ニッケル 伊藤

むき出しの鉄は錆びてしまうので、生活で目にする大概の鉄部品は錆びないようにメッキがされています。白っぽい、悪くいうとあまり高級感が無いのがニッケルメッキだと思います。ちょっと黒光するような高級感あるのはおそらくクロムメッキです。メッキの機能的な目的は表面をコーティングして中身の母材を守ることなので、メッキに使われるということは耐食性が高い材質といえます。鉄にクロムを18%程度混ぜた合金をフェライト系ステンレス、更にニッケルを8パーセント足すとオーステナイト系ステンレスとなります。どちらも錆びにくいですが、オーステナイト系の方が高温でも錆びにくく、熱伝導率が低く、切削など強い応力がかかると加工硬化する性質があります。

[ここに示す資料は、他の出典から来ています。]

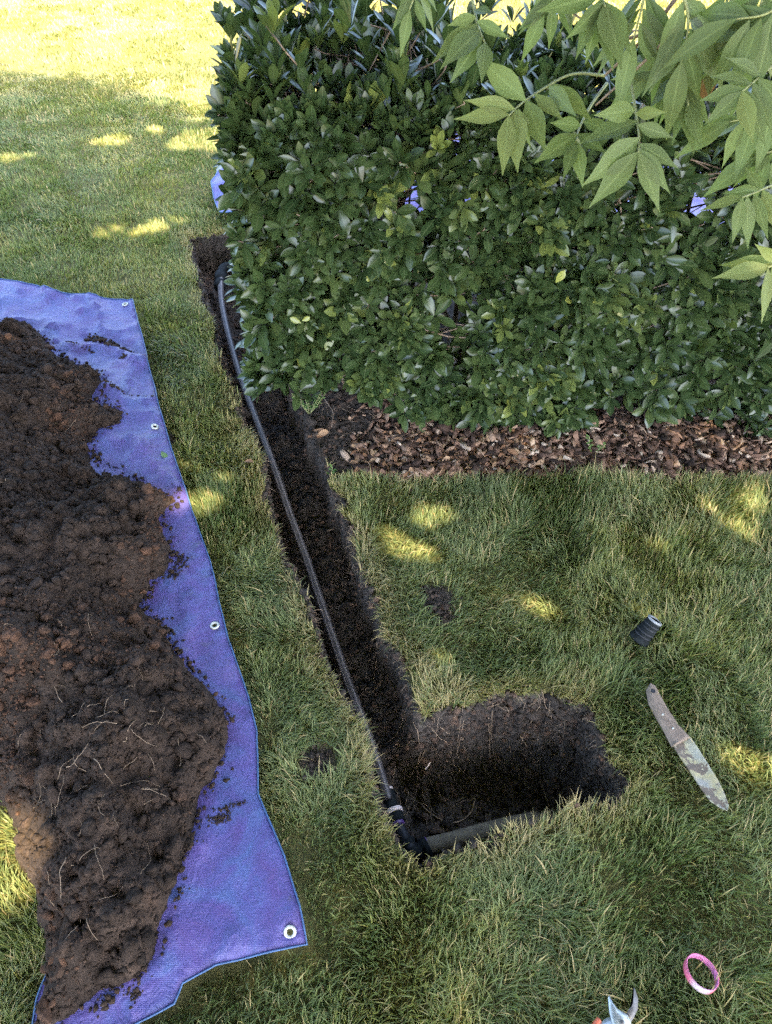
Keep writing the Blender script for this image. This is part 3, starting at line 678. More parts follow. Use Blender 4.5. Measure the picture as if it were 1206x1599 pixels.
# fallen leaves (uncountable litter) and a few single ones
r = np.random.default_rng(33); n = 300; q = np.c_[r.uniform(-.10, .5, n), r.uniform(1.58, 1.85, n)]; q = q[sdf(q, BED) > .01]; n = len(q)
q3 = np.c_[q, gz(q) + .016]; A = r.random(n) * 6.28
V, F, mid, k = leaves(q3, np.c_[np.cos(A), np.sin(A), r.normal(0, .3, n)], np.c_[r.normal(0, .4, (n, 2)), np.ones(n)], r.uniform(.015, .038, n), r.uniform(.008, .018, n), OBO, .3, .3)
obj('leaf_litter', mesh('leaf_litter', V, F, {'mid': mid, 'rnd': np.repeat(r.random(n), k)}), M['brownleaf'], kind='stuff', label='curled dry brown leaves scattered on the mulch', cat='leaf litter')
def oneleaf(name, pos, ang, L, W_, m_, label, cat, rn, curl=.2, up=.1):
    V, F, mid, k = leaves(np.zeros((1, 3)), np.array([[math.cos(ang), math.sin(ang), up]]), np.array([[.1, .1, 1.]]), np.array([L]), np.array([W_]), OBO, curl, .3)
    o = obj(name, mesh(name, V, F, {'mid': mid, 'rnd': np.full(len(V), rn)}), M[m_], label=label, cat=cat); o.location = pos
p_ = at(252, 706, .05); p_[2] = tarp_z(p_[None, :2])[0] + .004
oneleaf('fallen_leaf', p_, -.9, .036, .018, 'weed', 'yellow green leaf lying on the tarp edge by a grommet', 'leaf', .9, .1, .02)
p_ = onz(508, 684); p_[2] += .012
dl = thing('dry_leaf', 'curled brown dead leaf at the edge of the hedge soil', 'leaf', p_)
for k, (a, cu) in enumerate(((3.3, .5), (2.9, .35), (3.7, .4))):
    V, F, mid, kk = leaves(np.array([[.006 * k, .004 * k, .004 * k]]), np.array([[math.cos(a), math.sin(a), .25]]), np.array([[.2, -.5, 1.]]), np.array([.055 - .008 * k]), np.array([.022]), LAN, cu, .5)
    obj('leaf_lobe', mesh('leaf_lobe', V, F, {'mid': mid, 'rnd': np.full(len(V), .35 + .2 * k)}), M['brownleaf'], dl)
p_ = onz(782, 740); p_[2] += .01
p_ = onz(870, 728); p_[2] += .024; oneleaf('dry_leaf', p_, .6, .034, .024, 'brownleaf', 'pale round dead leaf on the bark mulch near its middle', 'leaf', 1.0, .3)
p_ = onz(385, 738); p_[2] += .045; oneleaf('dry_leaf', p_, .3, .028, .018, 'brownleaf', 'small brown dead leaf on the grass left of the trench', 'leaf', .6, .3)

# ------------------------------------------------------------------ hedge
HX0, HX1, HY0, HY1 = -.378, 2.6, 1.86, 2.66
def h_top(x): return .97 - .06 * smooth(.05, .45, x) + .05 * fbm(x, x * 0 + 3, 3, 2, 150)
def h_bot(x): return np.interp(x, [-.45, -.3, -.12, 0, .1, .2, .45, .62, .72, .8, .95, 3], [.20, .16, .20, .14, .06, .03, .03, .05, .13, .10, .02, .04])
def hedge():
    r = np.random.default_rng(40); P_ = []; N_ = []; E_ = []
    def add(n, f):
        a, b_ = r.random(n), r.random(n); p, nn = f(a, b_); P_.append(p); N_.append(nn)
    FW = HX1 - HX0; o = lambda n, v: np.broadcast_to(np.array(v, float), (n, 3)).copy()
    def front(a, b_):
        x = HX0 + a * FW; zb, zt = h_bot(x), h_top(x); z = zb + b_ * (zt - zb); y = HY0 + .05 * fbm(x, z, 4, 3, 160) + .06 * (1 - b_) ** 2 * 0 + np.clip(z - zt + .08, 0, 1) * .8
        return np.c_[x, y, z], o(len(a), (0, -1, .35))
    def top(a, b_):
        x = HX0 + a * FW; y = HY0 + b_ * (HY1 - HY0); z = h_top(x) + .04 * fbm(x, y, 4, 3, 165) - .05 * (2 * b_ - 1) ** 4; return np.c_[x, y, z], o(len(a), (0, -.1, 1))
    def left(a, b_):
        y = HY0 + a * (HY1 - HY0); z = .16 + b_ * (.98 - .16); x = HX0 + .035 * fbm(y, z, 4, 3, 170); return np.c_[x, y, z], o(len(a), (-1, -.2, .35))
    def back(a, b_):
        x = HX0 + a * FW; zb, zt = .1, h_top(x); z = zb + b_ * (zt - zb); return np.c_[x, HY1 + .04 * fbm(x, z, 4, 3, 175), z], o(len(a), (0, 1, .3))
    lean = 1
    add(3800, front); add(2000, top); add(1050, left); add(800, back)
    def shoots(a, b_):
        x = HX0 - .01 + a ** 1.3 * 1.05; y = HY0 + .03 + b_ * .72; h = .10 + .17 * r.random(len(a)) * smooth(1.0, .2, x + .2); z = h_top(x) + h * (r.random(len(a)) ** .6) - .05; return np.c_[x, y, z], o(len(a), (0, 0, 2.2))
    add(700, shoots); NSH = 700
    P = np.concatenate(P_); N = np.concatenate(N_); n = len(P)
    inw = r.exponential(.05, n) - .012; inw = np.clip(inw, -.03, .22); inw[-NSH:] = 0; P = P - norm(N) * inw[:, None]; P[:, 0] += .005 * smooth(.55, 1.1, P[:, 2]) * smooth(.2, -.3, P[:, 0])
    # upright shoots at the left top
    # holes: sparse windows that let the tarp behind show
    keep = np.ones(n, bool); keep &= ~((P[:, 2] > .84) & (P[:, 0] < .35) & (r.random(n) < .40) & (P[:, 1] > 1.95))
    HO = [((650, 318), .06), ((560, 325), .035), ((512, 275), .032), ((690, 355), .03), ((560, 480), .03), ((1130, 360), .02), ((540, 620), .05)]
    dep = P[:, 1] * math.cos(TH) + (CH - P[:, 2]) * math.sin(TH)
    for (hx, hy), rr in HO:
        q = at(hx, hy, .03); c0 = np.array([0, 0, CH]); d_ = norm(q - c0); w_ = P - c0; dd = np.linalg.norm(w_ - (w_ @ d_)[:, None] * d_, axis=1)
        keep &= (dd > rr * (.6 + .7 * vnoise(P[:, 0] * 14, P[:, 2] * 14, 5))) | (r.random(n) < .12)
    keep &= (fbm(P[:, 0] + .6 * P[:, 1], P[:, 2] - .5 * P[:, 1], 9, 2, 180) > np.where(P[:, 0] > .6, -.62, -.46)) | (inw > .08)
    P = P[keep]; N = N[keep]; n = len(P); tips = P
    ax = norm(norm(N) + r.normal(0, .36, (n, 3)) + [0, 0, .5]); upz = P[:, 2] > .88
    lf = []; cnt = r.integers(5, 10, n)
    K = 10; sel = np.arange(K)[None] < cnt[:, None]
    u = norm(np.cross(ax, [0.3, .2, 1.0])); v = np.cross(ax, u)
    az = (np.arange(K)[None] * 2.4 + r.random((n, 1)) * 6.28 + r.normal(0, .2, (n, K)))
    op = np.clip((np.linspace(1.15, .35, K)[None] + r.normal(0, .14, (n, K))) * np.where(upz, .62, 1.)[:, None], .2, 1.6)    # opening angle from the axis
    D = ax[:, None] * np.cos(op)[..., None] + (u[:, None] * np.cos(az)[..., None] + v[:, None] * np.sin(az)[..., None]) * np.sin(op)[..., None]
    Nn = ax[:, None] * np.sin(op)[..., None] - (u[:, None] * np.cos(az)[..., None] + v[:, None] * np.sin(az)[..., None]) * np.cos(op)[..., None]
    base_ = P[:, None] - ax[:, None] * (np.linspace(.018, 0, K)[None, :, None]) + D * .004
    size = (r.uniform(.78, 1.15, (n, 1)) * np.linspace(1.08, .72, K)[None] * r.uniform(.85, 1.15, (n, K))) * .059
    rn = np.clip(r.normal(.45, .22, (n, 1)) + r.normal(0, .09, (n, K)), 0, .93); rn = np.where(r.random((n, 1)) < .02, .96, rn); rn = np.where(r.random((n, K)) < .0015, 1, rn)
    s = sel.ravel(); D = D.reshape(-1, 3)[s]; Nn = Nn.reshape(-1, 3)[s]; base_ = base_.reshape(-1, 3)[s]; size = size.ravel()[s]; rn = rn.ravel()[s]
    Nn = Nn + r.normal(0, .18, Nn.shape)
    V, F, mid, k = leaves(base_, D, Nn, size, size * r.uniform(.35, .45, len(size)), OBO, r.uniform(-.05, .22, len(size)), r.uniform(.1, .45, len(size)))
    print('hedge leaves', len(size))
    return mesh('leaves', V, F, {'mid': mid, 'rnd': np.repeat(rn, k)}), tips, ax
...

オーステナイト系で現れてくる性質は、ニッケルが加わったことでニッケル的な性質が鉄に付加されたイメージなのかと思います。ニッケルの割合が更に増え主成分がニッケルとなった物がインコネルで、ステンレスに比べて高温にさらされても錆びない、強度が落ちない、という性質が必要な物に使われるようです。ニッケルの魅力というのは、こういった性質なのかと思われます。